Embora verdadeiramente ninguém nos persiga, corremos de um lado para o outro como se fugíssemos. Ou será que é o tempo que nos foge?

No nosso morrer de cada minuto, alienamos doze ou mais horas por dia em tarefas que apenas visam a remuneração que nos permita pagar contas e contas e contas, numa rotina robótica que nos corrói a própria natureza e deixa a alma exangue.
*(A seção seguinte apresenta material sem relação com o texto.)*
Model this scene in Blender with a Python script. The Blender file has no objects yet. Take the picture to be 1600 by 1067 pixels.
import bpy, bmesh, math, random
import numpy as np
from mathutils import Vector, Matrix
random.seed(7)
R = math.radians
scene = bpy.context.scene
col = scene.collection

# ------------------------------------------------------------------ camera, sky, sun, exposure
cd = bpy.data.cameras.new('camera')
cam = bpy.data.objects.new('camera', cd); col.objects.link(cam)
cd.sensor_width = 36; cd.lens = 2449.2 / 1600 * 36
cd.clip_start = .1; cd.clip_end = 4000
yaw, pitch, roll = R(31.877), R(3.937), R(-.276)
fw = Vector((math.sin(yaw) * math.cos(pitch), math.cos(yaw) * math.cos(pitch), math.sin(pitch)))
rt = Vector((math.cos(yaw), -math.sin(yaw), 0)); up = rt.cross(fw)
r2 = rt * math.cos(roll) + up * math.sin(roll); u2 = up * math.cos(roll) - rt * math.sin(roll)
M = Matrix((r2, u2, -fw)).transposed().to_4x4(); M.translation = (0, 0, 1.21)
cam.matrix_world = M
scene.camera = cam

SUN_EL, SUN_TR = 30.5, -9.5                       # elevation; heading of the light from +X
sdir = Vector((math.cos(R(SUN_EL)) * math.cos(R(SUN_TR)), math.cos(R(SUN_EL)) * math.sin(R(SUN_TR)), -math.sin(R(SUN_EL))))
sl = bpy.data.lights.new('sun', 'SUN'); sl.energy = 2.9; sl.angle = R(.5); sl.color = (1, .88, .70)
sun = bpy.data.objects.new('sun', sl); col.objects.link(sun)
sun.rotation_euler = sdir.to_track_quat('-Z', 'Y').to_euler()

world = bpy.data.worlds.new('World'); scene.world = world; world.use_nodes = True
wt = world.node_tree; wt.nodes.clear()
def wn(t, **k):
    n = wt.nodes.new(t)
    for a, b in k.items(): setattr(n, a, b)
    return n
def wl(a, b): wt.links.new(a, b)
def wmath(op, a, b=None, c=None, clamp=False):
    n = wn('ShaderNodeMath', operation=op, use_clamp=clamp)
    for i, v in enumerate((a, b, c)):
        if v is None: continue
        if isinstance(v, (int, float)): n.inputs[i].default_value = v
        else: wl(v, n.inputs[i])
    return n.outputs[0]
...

O uso da violência nos meios de «excitação social» que são os media, medido pelo share e justificado pelo lucro sempre o lucro! embota-nos a sensibilidade, aliena-nos a compaixão. Já não somos capazes de sentir como nossas as dores alheias. Entre a crueldade e a apatia agiganta-se a nossa sombra. Não nos indignamos nem pomos objecções a que os nossos líderes promovam guerras para o saque dos recursos alheios. Sabemos que isso é errado, mas pode ser que ajude a pagar as nossas contas. Depois, sossegamos a nossa consciência com o que de conveniência se justifique; os milhares de mortos e estropiados são apenas danos colaterais, gente que estava no lugar errado do tempo certo.

Sentimo-nos em desconforto, mas o medo pode ainda muito. Medo de que tudo piore, medo de qualquer mudança, medo de que doa, medo do amanhã, medo do de aqui a instantes. Medo do medo.

Por mais que saibamos que não há dragões, o medo de dragões é sempre verdadeiro, não nos deixa caminhar, ata-nos ao chão.